I'd still like to read a musical comparison though.


Ding Ding Ding winner. At one time I was a very avid fisherman and monofilament is a different compound than florocarbon. Basicaaly it is softer and stretches more. This is purely from a fishing point of view, no idea how it's properties would transfer over to musical strings vs florocarbon or nylon but it IS a different compound material.

Booli
10-11-2014, 07:01 AM
Basically. It's a byproduct of marketing at this point, and something for a company to use to claim their string is somehow different or special from everyone else, although it sounds from your links as if they're making monofiliment somehow a "middle road" product between stranded and fluorocarbon.

Example: DR Strings state on their Legends Flatwound strings that they are "Polished" flatwound strings.
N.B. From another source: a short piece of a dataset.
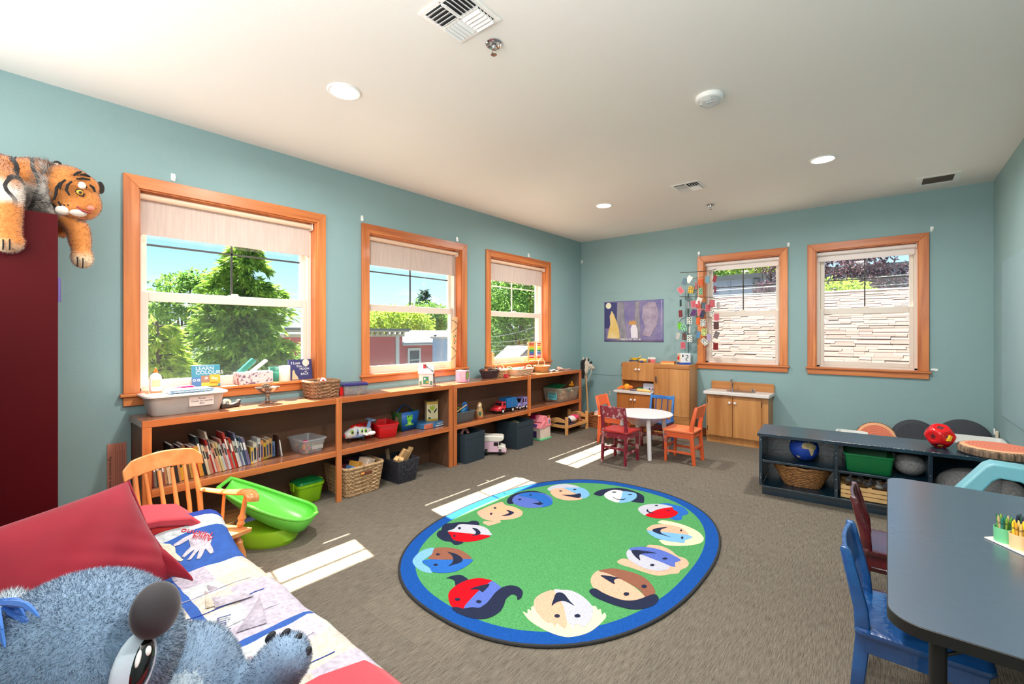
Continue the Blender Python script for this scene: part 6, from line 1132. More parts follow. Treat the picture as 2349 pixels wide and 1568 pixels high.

What they fail to mention is that EVERY set of flatwound strings from any company is polished (to ensure the flat ribbon wire lays perfectly flat and no burrs or raised edges are left to cut into fingers. We all do it; DR just puts it on the package.

Thanks for the honest reply and the clarification. :)


Ding Ding Ding winner. At one time I was a very avid fisherman and monofilament is a different compound than florocarbon. Basicaaly it is softer and stretches more. This is purely from a fishing point of view, no idea how it's properties would transfer over to musical strings vs florocarbon or nylon but it IS a different compound material.

Thanks for your reply.

Despite all the good-will in the replies to this thread, I am still confused.

It seems like I need a chemistry degree to understand how these materials differ in order to read and understand the documents online from numerous sources that explain the composition of these compound (and/or polymer) materials and the extrusion process.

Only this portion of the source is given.